__EXERCISE DESCRIPTION__. Look for the line containing "Build this scene" and the line containing "from mathutils.bvhtree import BVHTree"; retype them and all lines between, exactly, and leave out the pictures.

——

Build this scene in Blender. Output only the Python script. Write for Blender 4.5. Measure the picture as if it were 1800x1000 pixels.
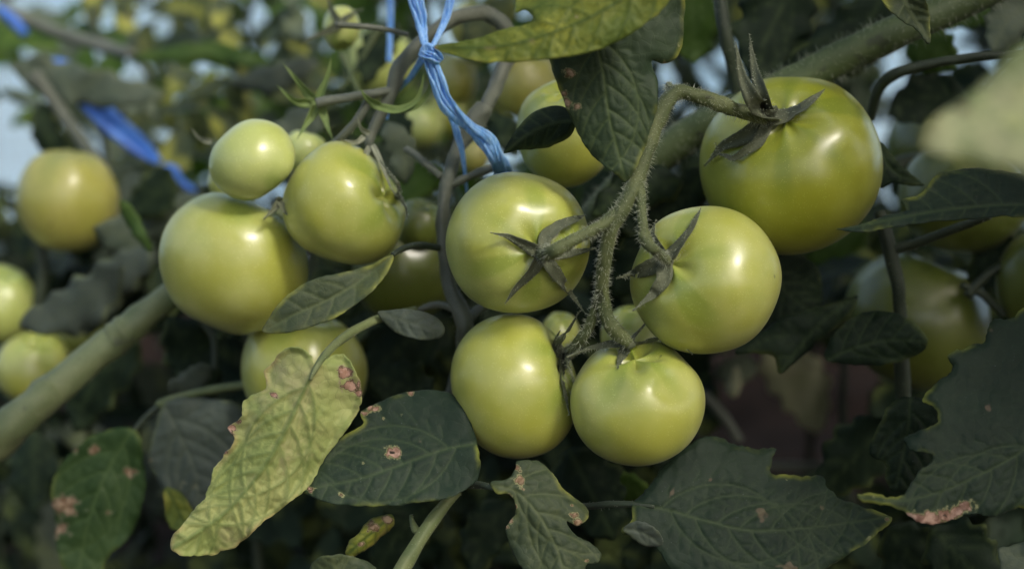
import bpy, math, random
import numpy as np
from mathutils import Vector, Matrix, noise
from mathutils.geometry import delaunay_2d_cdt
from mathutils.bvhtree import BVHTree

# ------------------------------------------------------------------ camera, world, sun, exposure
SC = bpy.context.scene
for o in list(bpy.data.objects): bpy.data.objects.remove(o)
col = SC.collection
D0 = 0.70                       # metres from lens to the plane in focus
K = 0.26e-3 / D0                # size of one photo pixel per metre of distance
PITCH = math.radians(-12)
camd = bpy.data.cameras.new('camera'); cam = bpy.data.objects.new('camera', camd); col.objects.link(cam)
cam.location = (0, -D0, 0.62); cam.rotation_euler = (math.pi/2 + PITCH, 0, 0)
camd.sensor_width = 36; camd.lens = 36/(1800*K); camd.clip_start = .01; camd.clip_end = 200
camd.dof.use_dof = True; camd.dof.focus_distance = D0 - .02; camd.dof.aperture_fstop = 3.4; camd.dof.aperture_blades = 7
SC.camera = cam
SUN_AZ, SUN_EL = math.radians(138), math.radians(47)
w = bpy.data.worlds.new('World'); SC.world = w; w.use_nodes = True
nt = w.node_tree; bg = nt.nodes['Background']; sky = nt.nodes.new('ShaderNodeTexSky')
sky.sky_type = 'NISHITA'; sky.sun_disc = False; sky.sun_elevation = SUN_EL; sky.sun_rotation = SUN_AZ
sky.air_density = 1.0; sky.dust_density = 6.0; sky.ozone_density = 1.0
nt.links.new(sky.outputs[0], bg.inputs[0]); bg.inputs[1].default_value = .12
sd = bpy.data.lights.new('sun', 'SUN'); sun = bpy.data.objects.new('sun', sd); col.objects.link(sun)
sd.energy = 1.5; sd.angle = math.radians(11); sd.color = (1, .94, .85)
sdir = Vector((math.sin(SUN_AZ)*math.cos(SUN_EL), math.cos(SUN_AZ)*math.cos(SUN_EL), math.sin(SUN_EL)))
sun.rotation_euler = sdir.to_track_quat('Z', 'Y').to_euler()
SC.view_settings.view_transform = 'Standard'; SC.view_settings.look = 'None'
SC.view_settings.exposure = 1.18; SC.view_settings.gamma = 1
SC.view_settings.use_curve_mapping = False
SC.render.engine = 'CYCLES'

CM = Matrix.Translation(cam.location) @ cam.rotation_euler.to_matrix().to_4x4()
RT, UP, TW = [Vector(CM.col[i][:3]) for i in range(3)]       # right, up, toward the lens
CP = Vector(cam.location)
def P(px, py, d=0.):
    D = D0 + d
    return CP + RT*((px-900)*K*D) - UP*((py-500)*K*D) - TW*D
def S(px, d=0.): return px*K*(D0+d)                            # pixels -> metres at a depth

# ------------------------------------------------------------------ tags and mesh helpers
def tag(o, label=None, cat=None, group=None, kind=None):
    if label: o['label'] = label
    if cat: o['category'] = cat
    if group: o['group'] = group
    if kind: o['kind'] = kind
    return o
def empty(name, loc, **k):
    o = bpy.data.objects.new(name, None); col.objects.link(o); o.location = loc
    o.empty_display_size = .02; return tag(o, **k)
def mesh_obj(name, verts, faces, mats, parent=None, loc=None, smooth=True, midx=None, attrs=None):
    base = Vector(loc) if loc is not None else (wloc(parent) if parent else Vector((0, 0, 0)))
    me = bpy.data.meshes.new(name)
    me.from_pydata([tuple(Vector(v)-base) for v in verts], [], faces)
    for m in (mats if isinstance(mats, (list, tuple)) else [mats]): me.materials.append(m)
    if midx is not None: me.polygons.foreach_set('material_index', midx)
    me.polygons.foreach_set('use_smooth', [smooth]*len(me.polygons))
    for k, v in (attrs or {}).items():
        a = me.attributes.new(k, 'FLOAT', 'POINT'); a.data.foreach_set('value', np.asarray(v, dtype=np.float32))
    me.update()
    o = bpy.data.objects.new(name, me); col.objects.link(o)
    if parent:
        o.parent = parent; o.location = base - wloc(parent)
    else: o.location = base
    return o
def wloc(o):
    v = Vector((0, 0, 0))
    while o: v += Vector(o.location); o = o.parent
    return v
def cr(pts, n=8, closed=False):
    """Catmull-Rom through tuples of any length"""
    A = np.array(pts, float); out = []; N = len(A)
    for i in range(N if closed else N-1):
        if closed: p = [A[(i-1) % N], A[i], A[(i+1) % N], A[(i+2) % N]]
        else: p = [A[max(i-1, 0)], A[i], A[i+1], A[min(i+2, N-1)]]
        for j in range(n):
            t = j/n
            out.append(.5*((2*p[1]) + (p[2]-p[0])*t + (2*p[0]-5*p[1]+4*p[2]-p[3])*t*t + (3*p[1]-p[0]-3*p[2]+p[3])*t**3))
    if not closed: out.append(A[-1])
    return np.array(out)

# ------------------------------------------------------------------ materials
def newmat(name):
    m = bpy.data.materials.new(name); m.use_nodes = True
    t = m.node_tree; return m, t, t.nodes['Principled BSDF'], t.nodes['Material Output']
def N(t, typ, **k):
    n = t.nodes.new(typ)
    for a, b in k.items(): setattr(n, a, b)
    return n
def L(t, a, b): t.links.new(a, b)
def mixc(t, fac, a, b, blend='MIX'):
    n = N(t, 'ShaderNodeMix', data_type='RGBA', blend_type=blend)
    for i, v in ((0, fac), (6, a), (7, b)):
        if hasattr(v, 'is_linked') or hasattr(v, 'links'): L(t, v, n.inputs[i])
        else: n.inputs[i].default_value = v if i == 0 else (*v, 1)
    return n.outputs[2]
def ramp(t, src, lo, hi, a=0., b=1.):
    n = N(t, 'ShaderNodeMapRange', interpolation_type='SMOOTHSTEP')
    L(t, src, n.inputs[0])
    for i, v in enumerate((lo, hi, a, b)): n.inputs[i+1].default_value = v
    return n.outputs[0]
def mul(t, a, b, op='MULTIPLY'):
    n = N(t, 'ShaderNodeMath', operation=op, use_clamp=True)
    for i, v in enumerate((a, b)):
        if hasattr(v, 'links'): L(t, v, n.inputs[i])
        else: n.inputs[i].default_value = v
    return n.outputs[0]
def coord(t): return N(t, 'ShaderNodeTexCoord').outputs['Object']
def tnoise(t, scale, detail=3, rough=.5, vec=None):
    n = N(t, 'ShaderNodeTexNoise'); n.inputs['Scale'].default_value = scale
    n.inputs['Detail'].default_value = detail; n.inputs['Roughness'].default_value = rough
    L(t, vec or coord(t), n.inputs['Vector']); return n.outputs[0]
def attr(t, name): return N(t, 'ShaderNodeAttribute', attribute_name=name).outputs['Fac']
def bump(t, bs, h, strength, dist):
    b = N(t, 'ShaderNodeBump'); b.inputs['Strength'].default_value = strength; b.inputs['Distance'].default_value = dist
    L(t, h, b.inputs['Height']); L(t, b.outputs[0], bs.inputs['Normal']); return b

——

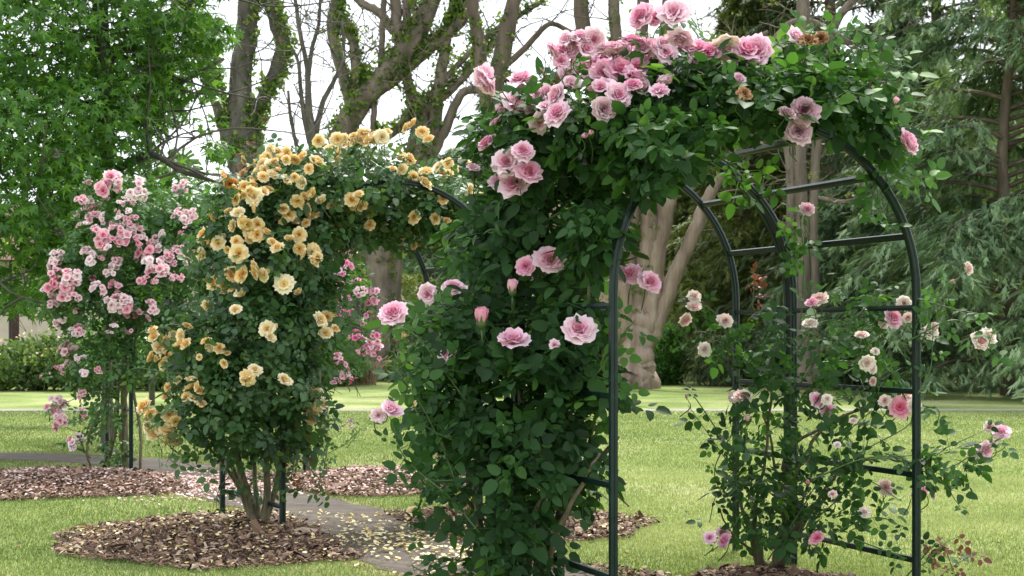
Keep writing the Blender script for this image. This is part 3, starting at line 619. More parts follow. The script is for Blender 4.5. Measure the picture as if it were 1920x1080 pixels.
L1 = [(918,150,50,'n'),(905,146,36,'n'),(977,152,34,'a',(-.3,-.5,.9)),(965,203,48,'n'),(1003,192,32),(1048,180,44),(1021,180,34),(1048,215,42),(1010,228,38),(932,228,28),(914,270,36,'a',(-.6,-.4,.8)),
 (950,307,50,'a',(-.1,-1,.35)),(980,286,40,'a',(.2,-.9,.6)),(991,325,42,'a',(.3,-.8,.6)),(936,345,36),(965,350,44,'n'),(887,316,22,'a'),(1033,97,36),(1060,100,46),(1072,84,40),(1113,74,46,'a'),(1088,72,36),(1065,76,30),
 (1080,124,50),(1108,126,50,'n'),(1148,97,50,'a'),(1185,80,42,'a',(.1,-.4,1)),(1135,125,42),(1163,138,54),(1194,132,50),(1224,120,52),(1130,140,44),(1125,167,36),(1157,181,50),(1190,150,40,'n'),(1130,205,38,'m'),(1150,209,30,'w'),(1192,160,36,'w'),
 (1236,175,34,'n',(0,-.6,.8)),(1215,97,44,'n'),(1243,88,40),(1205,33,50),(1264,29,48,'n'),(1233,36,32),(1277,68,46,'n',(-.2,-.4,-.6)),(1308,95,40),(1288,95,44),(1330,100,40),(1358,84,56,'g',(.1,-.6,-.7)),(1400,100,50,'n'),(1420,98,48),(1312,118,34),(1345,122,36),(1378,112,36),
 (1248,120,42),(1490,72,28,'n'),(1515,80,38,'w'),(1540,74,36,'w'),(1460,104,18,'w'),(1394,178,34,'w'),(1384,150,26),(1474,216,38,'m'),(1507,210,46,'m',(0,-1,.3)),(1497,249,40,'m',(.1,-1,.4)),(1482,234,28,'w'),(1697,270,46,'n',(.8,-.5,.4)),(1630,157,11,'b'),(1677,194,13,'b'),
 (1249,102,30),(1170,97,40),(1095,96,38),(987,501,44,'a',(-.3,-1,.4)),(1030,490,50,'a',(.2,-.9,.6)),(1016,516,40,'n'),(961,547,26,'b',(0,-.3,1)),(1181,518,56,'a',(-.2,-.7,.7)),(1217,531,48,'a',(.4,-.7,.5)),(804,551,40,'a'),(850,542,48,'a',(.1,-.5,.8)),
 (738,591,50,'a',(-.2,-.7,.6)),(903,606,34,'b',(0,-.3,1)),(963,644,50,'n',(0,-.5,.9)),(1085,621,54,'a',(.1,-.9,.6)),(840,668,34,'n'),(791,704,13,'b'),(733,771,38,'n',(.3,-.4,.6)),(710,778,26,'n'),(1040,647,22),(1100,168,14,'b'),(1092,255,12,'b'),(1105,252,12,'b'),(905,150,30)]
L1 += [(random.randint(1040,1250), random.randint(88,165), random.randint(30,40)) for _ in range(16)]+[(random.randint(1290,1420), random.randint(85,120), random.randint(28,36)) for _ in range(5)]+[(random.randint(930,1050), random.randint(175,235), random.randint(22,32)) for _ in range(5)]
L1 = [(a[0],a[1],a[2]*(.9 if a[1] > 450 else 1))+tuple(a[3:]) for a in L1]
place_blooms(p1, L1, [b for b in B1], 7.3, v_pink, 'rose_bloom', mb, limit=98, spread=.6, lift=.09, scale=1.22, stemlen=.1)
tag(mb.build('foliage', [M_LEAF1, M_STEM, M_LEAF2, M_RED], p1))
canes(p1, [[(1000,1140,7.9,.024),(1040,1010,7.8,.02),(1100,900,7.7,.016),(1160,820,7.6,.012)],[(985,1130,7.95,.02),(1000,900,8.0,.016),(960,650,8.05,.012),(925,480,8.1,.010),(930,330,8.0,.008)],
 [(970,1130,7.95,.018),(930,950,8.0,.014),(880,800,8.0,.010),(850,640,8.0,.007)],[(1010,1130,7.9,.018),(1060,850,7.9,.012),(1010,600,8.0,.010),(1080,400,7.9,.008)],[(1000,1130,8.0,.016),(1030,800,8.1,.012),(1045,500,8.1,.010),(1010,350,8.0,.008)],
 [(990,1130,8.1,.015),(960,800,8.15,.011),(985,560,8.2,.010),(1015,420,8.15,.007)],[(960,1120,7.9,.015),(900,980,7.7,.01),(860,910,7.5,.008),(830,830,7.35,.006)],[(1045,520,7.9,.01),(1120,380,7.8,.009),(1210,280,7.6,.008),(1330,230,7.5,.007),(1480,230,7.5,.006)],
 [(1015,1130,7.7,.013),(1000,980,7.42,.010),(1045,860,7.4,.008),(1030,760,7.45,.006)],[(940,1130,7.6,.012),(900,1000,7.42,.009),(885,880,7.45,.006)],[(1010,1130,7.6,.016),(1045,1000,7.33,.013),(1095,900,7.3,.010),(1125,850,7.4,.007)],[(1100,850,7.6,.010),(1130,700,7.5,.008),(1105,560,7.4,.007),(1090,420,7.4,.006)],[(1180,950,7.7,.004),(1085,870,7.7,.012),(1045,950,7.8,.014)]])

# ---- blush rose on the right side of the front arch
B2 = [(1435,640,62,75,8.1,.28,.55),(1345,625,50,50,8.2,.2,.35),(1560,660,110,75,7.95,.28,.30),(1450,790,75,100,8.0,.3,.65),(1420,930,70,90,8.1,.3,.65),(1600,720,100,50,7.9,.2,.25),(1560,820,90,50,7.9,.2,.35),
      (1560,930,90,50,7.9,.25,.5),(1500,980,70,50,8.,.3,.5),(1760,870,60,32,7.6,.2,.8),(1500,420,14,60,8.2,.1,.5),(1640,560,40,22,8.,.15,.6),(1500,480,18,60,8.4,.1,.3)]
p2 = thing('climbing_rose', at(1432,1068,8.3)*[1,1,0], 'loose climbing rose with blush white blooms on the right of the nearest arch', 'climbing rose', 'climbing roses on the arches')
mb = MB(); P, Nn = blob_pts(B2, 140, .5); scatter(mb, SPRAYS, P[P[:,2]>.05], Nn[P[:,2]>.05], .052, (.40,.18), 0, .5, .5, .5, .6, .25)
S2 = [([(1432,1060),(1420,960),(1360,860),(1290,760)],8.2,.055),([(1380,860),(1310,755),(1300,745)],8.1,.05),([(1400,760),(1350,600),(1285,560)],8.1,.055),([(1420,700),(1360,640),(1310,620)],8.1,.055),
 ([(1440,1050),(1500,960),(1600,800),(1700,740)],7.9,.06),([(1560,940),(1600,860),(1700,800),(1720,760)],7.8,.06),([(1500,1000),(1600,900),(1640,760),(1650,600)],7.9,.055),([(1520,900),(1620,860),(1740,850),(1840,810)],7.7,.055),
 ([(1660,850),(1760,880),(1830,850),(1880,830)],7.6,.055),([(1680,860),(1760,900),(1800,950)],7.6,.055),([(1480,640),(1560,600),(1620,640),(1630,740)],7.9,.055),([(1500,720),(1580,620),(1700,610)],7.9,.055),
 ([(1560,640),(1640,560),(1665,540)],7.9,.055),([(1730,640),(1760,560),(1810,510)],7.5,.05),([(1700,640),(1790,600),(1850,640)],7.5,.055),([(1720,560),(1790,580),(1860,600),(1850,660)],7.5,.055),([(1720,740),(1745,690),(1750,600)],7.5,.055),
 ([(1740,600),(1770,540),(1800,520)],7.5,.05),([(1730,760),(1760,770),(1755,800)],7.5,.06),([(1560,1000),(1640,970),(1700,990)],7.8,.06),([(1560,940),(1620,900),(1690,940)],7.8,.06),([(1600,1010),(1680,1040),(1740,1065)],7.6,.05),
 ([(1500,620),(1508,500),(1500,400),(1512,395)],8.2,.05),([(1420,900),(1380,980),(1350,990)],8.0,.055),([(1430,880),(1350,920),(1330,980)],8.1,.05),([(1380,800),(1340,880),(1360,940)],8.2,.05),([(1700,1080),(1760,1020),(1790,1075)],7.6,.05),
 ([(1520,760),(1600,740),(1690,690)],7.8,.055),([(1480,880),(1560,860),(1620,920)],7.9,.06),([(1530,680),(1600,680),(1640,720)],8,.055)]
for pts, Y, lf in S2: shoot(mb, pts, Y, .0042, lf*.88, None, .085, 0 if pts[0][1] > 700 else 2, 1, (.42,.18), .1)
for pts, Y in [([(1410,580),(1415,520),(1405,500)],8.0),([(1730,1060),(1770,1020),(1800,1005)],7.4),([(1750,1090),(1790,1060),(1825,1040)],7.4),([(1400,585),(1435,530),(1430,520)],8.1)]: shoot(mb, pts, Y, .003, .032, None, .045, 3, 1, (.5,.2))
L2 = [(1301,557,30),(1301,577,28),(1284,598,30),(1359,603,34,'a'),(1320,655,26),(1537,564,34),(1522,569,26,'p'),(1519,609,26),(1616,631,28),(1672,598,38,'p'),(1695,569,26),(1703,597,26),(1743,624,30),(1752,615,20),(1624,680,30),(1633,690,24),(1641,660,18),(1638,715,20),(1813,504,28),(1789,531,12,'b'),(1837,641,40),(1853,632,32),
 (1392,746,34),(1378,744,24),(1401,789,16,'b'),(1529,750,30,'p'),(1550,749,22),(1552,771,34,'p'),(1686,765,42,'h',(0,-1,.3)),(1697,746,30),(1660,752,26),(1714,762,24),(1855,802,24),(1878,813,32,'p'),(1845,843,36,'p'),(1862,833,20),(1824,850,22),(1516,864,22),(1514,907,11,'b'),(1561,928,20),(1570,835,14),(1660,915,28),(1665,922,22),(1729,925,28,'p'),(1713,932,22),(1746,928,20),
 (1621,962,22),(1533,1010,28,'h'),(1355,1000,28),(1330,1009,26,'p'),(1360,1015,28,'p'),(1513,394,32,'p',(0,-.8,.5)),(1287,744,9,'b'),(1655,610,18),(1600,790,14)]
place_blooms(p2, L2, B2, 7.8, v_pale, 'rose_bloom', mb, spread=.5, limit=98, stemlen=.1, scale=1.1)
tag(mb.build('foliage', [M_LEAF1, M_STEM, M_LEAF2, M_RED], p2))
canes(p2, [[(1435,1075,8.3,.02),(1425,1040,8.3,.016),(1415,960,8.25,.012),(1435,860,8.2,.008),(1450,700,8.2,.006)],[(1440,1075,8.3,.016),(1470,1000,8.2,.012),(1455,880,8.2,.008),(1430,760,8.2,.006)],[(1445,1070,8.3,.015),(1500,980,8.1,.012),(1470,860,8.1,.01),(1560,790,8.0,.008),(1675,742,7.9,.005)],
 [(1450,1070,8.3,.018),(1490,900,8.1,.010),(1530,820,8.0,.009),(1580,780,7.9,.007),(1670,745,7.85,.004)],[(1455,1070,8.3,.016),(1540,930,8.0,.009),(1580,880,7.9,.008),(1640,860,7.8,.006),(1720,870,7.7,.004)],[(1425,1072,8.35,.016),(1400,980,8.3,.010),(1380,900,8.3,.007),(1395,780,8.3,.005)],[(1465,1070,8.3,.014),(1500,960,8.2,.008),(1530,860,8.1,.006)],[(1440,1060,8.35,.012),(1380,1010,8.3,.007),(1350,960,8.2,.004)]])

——

__EXERCISE RESPONSE__.
Build this scene in Blender. Output only the Python script. Write for Blender 4.5. Measure the picture as if it were 1800x1000 pixels.
import bpy, math, random
import numpy as np
from mathutils import Vector, Matrix, noise
from mathutils.geometry import delaunay_2d_cdt
from mathutils.bvhtree import BVHTree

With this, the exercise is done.